Kiva is one of the most popular micro platforms thanks to its ease-of-use, its relative popularity, and easy repayment terms. Kiva works by allowing participants to loan money in increments of $25 and up to aspiring business owners in the Kiva database. Loans generated through this process are seen as traditional loans with strict repayment terms, and repayment rates are strong.

The Small Business Administration (SBA) also offers microloans, though their criteria differ from other companies. The SBA involves acts as an intermediary between the borrower and the actual lender, and credit requirements vary greatly by lender.

In general, the lenders that work with the SBA require collateral as well as a personal guarantee from the borrower. SBA microloans are generally not available to anyone who has previously defaulted on a government-issued loan, though the SBA notes that most people who are able to explain prior financial difficulties in writing still stand a chance of getting approved.

Another microlending platform is PayPal Working Capital. Since PayPal currently serves more than 152 million accounts, they have a significant amount of leverage in the field.

PayPal Working Capital offers borrowers loans ranging from $5000 to $60,000, allowing them to be repaid based on a fixed percentage of monthly sales. This percentage is not broadcast openly on the PayPal Working Capital website, but the company insists that the percentage of sales model gives business owners a great deal of flexibility, particularly early on when sales may be slow or difficult to forecast.

PayPal Working Capital requires no credit check, as PayPal is able to get a good look at typical sales if the business owner has already been using PayPal to process customer transactions. Once approved through PayPal Working Capital, the borrower usually has access to funds within minutes.

PayPal Working Capital also monitors all loan accounts for repayment activity. This monitoring will help business owners stay on track with repayment. Should the business owner run into any issues, PayPal Working Capital representatives will contact the owner to make arrangements rather than allow them to get further behind.

What Borrowers Need to Know about Microlending

Before applying for microloan, there are a few things to consider. It is always a good idea to research any microlender or web-based lending platform. If you are credit challenged, it will be critical to find a microlender that also reports to one or all of the major credit bureaus, as timely payments will raise your credit profile. Also, be sure to compare the rates between microlenders to ensure you are getting the best deal possible.

Once you select a microlender, ensure that your business affairs are in order and ready to be presented. The microlender will want to understand the nature of your business, where you see your business in the future, as well as current and projected revenue.

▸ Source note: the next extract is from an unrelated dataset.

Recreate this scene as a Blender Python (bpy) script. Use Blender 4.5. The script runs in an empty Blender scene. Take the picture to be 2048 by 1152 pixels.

In addition to the business side, be sure that you are able to clearly communicate your personal story and what is driving you to want to be a business owner. In some instances, it may be important for you to have a co-borrower lined up in the event that you don’t qualify on your own.

When applying for a microloan, the required documentation is generally the same as it would be for any other loan. Potential borrowers will be required to present government-issued ID, proof of income or cash flow, purpose of the loan, and a business plan, as well as proof of any investment capital that has already been received. Additional information may be required based on the lender’s standards.

These are just a few of the available microloan options out there for aspiring entrepreneurs who may have faced credit challenges in the past. Provided you do proper research and meet the criteria, you will likely be able to find the microlender that’s right for you.